Marseille. The Algerian arms dealer is hanging out with his peeps, playing...dominos? Oh, no, wait. It's mah jongg. That' interesting pastime for a bunch of arms mercenaries. What are they, eighty and living in Miami? As they're determining whether to move the East tile or the one with the pretty little purple flower on it, a motorcycle approaches and then crashes right through the door and into their mah jongg game. It's Élodie. She gets up and quickly dispatches the dudes with some flashy knife work and a crack or two from her helmet. She fells the arms dealer with a dagger to the leg and then strangles him until he gives up some info on Vak. And...that's pretty much all we see of Élodie for the entire episode. Man. I hope she gets a nice per diem while she's hanging out in Hollywood basically doing a day of work here and an hour of work there.
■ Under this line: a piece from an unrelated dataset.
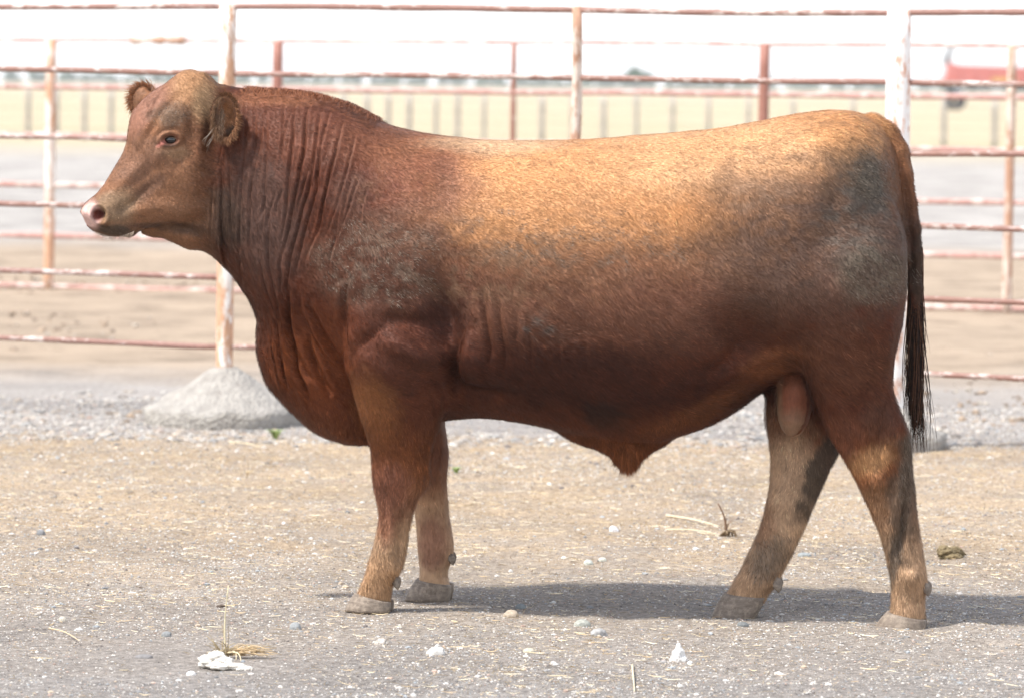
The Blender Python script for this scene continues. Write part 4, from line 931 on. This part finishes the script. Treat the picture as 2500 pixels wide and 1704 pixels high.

Gym of Angry Blonde Girls. Rachel's hitting the shit out of a heavy bag. Getty enters and is like, oops. Sorry. I'll come back later. Rachel's like, dude, it's fine, you can use the bag. "No, it's okay," he says. "I don't really like to work out around other people." Heh. Rachel says she could use somebody to spar with. "I don't really...spar," he husks. Heh heh. Rachel's like, uh, yeah, neither do I, which is why I could really use your help, Mister Man. Getty finally agrees to help her out and they start sparring. As she hits his palms, Rachel asks how many fights he's been in and he twits, "Enough." "Did you win?" she asks. "Of course," he says as she continues to hit him. Rachel makes this face like, "Uh-huh, yeah, sure you did." Getty reads her expression and suddenly alters his story, saying, "Mostly. Wait. What'd you hear?" Heeeee.